Ainsi tout m’était rendu. Le plaisir de retenir autour de sa taille une jolie robe de chambre, les livres, la mémoire… »
Charlotte Delbo, Spectres, mes compagnons, Paris, Berg international, 1995, p. 60
Michèle Rosellini
20/06/2015
Charlotte Delbo a raconté dans divers ouvrages, et diversement, la difficulté à réintégrer le monde des vivants après avoir survécu plus de deux ans à la mort programmée d’Auschwitz-Birkenau et de Ravensbrück. Dans Mesure de nos jours elle notait : « la vie m’a été rendue / et je suis devant la vie / comme devant une robe / qu’on ne peut plus mettre. » (III, 19)
Dans Spectres, mes compagnons, lettre écrite à Louis Jouvet et commencée dès sa libération mais laissée inachevée par la mort du destinataire, elle évoque les personnages de roman et de théâtre qui l’ont accompagnée dans la prison de Fresnes, dans le convoi vers l’est et jusque dans les marais d’Auschwitz. Ces « spectres » sortis d’une zone particulière de sa mémoire, intensément affective bien que non personnelle, lui ont été une présence secourable qui la protégeait de la déshumanisation ambiante par leur forme singulière d’humanité : abstraite et dense à la fois. Or, au retour, ils se sont évanouis. Pourquoi ? Les deux récits donnent dans les mêmes termes la même explication : « Je flottais dans un présent sans réalité. » Ce qui la soutenait « là-bas » – l’horreur, la rage, la solidarité des camarades, le dur devoir de durer heure après heure – l’a « ici » lâchée. La plongée dans l’insignifiance du monde lui fait constater que les livres ne sont d’aucun secours. Ce qu’ils ont à dire est « à côté » de ce que désormais elle sait « d’une connaissance plus sûre et plus profonde ».

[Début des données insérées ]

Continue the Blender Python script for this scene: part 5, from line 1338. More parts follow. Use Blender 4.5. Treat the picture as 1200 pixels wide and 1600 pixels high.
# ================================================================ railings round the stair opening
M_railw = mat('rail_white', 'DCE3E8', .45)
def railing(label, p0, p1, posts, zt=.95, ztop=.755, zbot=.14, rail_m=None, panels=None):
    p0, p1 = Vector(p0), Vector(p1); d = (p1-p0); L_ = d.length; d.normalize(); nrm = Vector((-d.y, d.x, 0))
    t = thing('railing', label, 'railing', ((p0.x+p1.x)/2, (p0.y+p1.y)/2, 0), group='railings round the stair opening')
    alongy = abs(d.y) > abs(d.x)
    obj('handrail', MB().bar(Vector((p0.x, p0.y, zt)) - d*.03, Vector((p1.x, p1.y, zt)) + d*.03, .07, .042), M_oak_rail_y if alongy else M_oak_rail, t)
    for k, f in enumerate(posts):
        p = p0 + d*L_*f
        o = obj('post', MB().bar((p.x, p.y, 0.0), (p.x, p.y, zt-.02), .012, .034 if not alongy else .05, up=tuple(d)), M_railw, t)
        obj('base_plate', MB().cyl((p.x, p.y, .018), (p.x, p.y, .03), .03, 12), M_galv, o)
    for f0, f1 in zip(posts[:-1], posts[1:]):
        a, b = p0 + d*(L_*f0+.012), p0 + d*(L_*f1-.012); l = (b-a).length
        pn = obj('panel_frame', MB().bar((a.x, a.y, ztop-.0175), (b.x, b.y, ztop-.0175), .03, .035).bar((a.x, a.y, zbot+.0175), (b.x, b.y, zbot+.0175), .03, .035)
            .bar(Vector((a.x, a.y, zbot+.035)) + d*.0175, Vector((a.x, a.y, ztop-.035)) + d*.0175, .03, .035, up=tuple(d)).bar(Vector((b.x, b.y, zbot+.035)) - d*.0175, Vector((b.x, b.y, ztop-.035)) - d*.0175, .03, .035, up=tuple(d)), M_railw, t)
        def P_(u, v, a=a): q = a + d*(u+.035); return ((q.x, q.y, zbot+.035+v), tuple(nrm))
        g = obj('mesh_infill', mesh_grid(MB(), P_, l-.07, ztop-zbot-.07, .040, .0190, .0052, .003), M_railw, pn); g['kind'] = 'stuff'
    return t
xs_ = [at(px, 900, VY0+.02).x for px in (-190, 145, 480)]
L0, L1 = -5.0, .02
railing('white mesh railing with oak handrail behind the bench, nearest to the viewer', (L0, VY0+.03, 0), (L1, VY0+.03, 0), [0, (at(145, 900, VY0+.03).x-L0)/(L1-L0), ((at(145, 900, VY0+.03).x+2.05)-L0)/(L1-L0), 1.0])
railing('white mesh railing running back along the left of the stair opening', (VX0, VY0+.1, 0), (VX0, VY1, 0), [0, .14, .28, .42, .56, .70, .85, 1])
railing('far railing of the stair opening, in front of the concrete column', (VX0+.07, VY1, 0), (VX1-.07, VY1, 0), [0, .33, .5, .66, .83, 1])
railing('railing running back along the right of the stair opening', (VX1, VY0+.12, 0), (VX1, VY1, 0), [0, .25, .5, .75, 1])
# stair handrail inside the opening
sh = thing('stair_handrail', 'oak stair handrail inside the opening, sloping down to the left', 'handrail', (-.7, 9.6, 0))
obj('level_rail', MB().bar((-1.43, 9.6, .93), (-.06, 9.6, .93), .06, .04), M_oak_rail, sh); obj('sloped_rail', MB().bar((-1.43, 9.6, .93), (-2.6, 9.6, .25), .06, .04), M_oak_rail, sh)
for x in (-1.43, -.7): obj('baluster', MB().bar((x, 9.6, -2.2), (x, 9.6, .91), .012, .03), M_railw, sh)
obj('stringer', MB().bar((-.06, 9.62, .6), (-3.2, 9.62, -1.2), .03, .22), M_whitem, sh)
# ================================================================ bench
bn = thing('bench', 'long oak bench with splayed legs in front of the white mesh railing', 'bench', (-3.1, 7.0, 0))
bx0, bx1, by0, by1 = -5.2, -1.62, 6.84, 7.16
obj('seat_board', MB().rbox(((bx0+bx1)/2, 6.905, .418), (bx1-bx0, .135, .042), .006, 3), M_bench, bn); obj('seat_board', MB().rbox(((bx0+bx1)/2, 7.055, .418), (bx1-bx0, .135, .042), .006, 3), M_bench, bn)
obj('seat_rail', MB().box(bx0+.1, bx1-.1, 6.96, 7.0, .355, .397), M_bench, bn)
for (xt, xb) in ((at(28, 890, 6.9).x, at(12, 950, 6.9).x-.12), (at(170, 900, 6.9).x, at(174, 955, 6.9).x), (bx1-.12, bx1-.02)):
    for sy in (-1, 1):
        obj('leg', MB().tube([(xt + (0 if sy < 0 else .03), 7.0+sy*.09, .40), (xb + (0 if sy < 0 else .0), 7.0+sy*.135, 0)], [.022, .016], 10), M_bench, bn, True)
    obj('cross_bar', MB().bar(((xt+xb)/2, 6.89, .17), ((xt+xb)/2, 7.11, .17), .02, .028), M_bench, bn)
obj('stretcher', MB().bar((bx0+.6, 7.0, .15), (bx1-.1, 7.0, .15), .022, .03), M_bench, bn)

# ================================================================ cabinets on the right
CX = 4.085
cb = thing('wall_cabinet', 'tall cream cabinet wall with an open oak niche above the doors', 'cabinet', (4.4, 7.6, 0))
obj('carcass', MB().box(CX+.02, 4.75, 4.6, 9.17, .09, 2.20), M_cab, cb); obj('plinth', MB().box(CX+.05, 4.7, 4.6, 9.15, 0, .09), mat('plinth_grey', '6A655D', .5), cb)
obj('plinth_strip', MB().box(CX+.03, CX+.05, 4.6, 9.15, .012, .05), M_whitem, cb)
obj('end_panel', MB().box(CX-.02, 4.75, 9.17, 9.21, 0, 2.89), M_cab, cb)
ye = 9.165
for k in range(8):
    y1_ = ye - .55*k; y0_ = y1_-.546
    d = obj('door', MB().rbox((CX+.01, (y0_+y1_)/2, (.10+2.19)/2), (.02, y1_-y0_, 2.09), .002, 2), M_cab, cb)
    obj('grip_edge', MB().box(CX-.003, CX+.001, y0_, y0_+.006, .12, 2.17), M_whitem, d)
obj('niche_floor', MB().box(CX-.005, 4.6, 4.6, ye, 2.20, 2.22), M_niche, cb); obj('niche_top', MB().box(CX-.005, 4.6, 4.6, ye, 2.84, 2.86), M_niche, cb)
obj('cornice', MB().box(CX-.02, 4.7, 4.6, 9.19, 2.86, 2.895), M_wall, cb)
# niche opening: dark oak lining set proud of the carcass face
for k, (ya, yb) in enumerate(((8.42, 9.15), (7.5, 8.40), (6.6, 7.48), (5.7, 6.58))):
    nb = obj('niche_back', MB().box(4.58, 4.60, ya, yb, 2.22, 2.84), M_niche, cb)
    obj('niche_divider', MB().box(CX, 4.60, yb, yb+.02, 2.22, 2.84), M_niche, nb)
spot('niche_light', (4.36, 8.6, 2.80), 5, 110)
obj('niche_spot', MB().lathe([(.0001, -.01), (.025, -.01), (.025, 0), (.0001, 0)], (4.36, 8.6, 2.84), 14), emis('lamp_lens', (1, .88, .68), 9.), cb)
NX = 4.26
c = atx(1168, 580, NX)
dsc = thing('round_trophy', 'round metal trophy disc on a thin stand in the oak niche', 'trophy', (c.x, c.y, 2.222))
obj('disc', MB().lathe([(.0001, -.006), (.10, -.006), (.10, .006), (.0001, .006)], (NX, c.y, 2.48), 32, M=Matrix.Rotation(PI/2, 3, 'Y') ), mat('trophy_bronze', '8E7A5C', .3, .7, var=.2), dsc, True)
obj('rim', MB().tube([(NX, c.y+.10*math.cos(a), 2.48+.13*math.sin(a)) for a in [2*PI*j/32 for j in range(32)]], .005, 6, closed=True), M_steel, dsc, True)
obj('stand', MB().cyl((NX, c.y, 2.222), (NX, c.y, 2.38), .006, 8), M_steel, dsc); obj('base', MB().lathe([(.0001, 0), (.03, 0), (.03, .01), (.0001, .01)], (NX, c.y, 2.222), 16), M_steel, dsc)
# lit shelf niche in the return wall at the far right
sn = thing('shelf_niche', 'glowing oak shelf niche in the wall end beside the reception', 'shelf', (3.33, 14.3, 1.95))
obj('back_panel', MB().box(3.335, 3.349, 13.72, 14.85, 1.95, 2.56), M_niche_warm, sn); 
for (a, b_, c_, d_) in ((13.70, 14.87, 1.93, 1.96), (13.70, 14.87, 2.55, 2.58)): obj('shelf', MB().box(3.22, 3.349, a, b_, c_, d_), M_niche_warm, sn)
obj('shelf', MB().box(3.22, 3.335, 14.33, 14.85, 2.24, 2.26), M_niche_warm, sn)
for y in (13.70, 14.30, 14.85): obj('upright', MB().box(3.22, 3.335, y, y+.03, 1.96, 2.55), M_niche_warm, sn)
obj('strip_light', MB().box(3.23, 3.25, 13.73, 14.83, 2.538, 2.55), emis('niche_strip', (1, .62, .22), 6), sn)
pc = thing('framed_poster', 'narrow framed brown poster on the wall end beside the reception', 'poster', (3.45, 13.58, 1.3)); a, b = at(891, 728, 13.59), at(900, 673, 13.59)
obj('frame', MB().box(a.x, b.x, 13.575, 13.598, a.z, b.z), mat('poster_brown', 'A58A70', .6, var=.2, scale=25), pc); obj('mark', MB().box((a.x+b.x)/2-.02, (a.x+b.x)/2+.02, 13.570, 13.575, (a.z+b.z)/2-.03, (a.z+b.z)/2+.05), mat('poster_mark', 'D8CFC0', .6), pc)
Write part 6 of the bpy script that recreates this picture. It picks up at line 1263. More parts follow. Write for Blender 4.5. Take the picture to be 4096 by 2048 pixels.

Une expérience sensible – à fleur de peau, enveloppe sensible du moi – lui procure inopinément le sentiment d’être « revenue », de pouvoir enfin habiter le temps inhospitalier du « retour ». La robe de chambre est douce au regard avec sa couleur mauve, la rondeur de ses plis, l’évasement de sa jupe, mais c’est sa douceur invisible, celle de la doublure de mousseline, qui, caressant la peau, ravive la mémoire de sa nouvelle propriétaire. Glissant ses bras dans les manches du vêtement, c’est d’elle-même qu’elle reprend possession, d’elle dans le monde, qui cesse alors d’être ressenti comme « une robe qu’on ne peut plus mettre ». Une médiation secrète a agi : le souvenir des précieuses tenues d’intérieur de la duchesse de Guermantes, dont le narrateur se fait expliquer l’élégance et indiquer la couturière pour en offrir de semblables à Albertine. Dans le moment de la réminiscence, « la penderie d’Oriane » est aussi réelle que la robe de chambre réellement offerte. C’est cette double réalité, ou plus exactement la réalité et son double, qui semble avoir offert au « je » absent à soi-même la chance d’une réincarnation.
La robe d’Oriane est un objet transitionnel : à la fois objectif – il peut être touché (et décrit) dans sa réalité matérielle – et subjectif, surgi de la mémoire sensible de la lectrice. Il l’a remise au monde en lui ouvrant à nouveau cet espace transitionnel qu’est la littérature. Dans ses récits – qui n’étaient témoignages à ses yeux que par la forme poétique qu’elle leur a donnée – Charlotte Delbo a tenté d’offrir ce type d’espace aux êtres durablement en transit qu’elle nommait « revenants » et « revenantes », et aux vivants ordinaires qu’elle savait plus difficiles à atteindre.